After coming through at the end of lap 7 with a 3'15 disadvantage to the leaders, we thought lap 8 would be the laatste ronde. We were actually catching a group in front of us, that the Litouwers had probably leapfrogged too, but were stopped by a train crossing signal about 500m after the start/finish. Yea, verily once again forsooth, we waxed sorely pissed, especially when the Litouwer jumped through the crossing and nearly got creamed by the train. He would have been disqualified anyway.

Luckily it was only 20 seconds wait, so the bunch behind us didn't quite get us. Once we got going again, Benson really drove it and we caught the Litouwer and gave him an earful. Unfortunately there was no commissaire there to witness the train crossing so we had to just deal with it in a manly beach fashion.

With about 1km to go, Benson sort of accelerated and I sort of followed him. 'Attack' would be too kind a word to use at this stage. Don "Let's Gamble" stopped pedalling behind and we had enough of a gap to stay away. I didn't bother sprinting around Benson as he had earned the 25th place more than me. It was zero financial difference anyway.

Don was a little annoyed that the Litouwer jumped him for 27th, when by rights he should have been DQ'd. But we couldn't really argue the point with the commissaire as there were no other witnesses. Didn't matter enough to Our Don.

Winner: Hans Ardeel by 10 seconds over Mario Willems. Funny that. I would have liked to have been privy to their pre-race chat.
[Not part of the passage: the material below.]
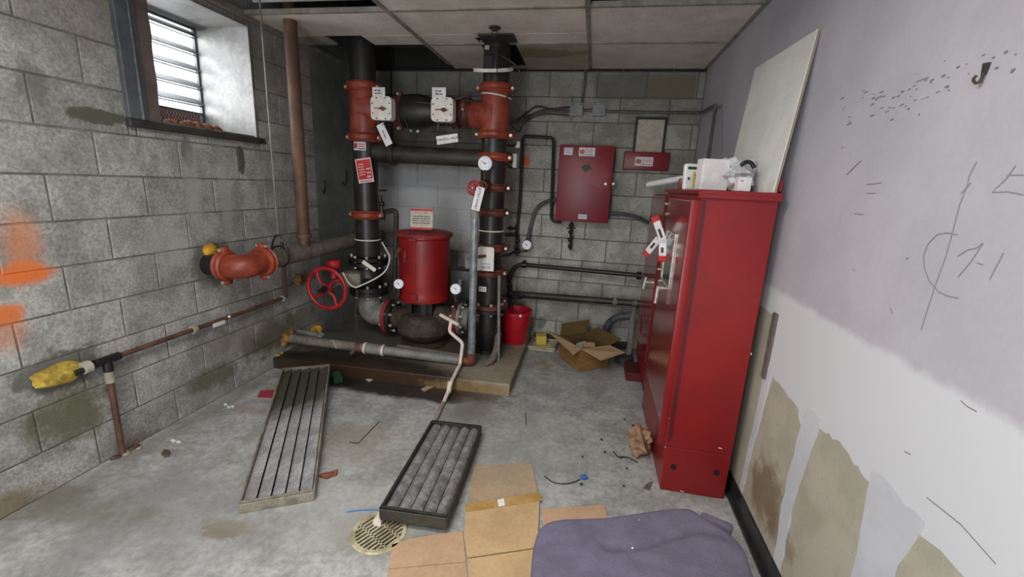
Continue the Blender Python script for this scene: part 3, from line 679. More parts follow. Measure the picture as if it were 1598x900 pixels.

Heart rate: averaged 180 for the whole 2 hours 5 minutes. I have never done that before for that long (and I thought Laarne was hard). That's about 94% of max. Oh well, it's interesting to find out one's limits.

Once again I'm rich beyond my wildest dreams with the princely sum of 9 euros. Since it only costs 3 euros to race and about 1 euro for the packet of dextro-energy tablets which I either ate or dropped, then I conclude that racing kermises is a win-win situation. I mean, I've more than doubled my money three times in the last nine days. It doesn't take a financial genius to work out that that is far more worthwhile than investing in the stock market or buying a house. Bricks and mortar? That's old hat. I'm doing it my way.

The real problem is getting to sleep after getting home at 20:56 or 9:56pm in the old speak. Even writing two blog entries in a day won't help that. Incoherent, yes. Tired, no.

Speaking of the terrible heat, it appears that I'm not the only one to suffer in it. In Stage 2 of the Dauphine, even Tyler Hamilton was having problems holding onto the front group, while Pena, Rogers, Basso, Hincapie, Jaksche, Cooke, Bartoli, Miller, Dekker, Ekimov, White, Freire were all dropped! Allez Mayo, that's what I reckon.

As it's still about 25 degrees outside, I'm listening to Schubert's Winterreise, which is a very fine piece of music and chills the soul somewhat.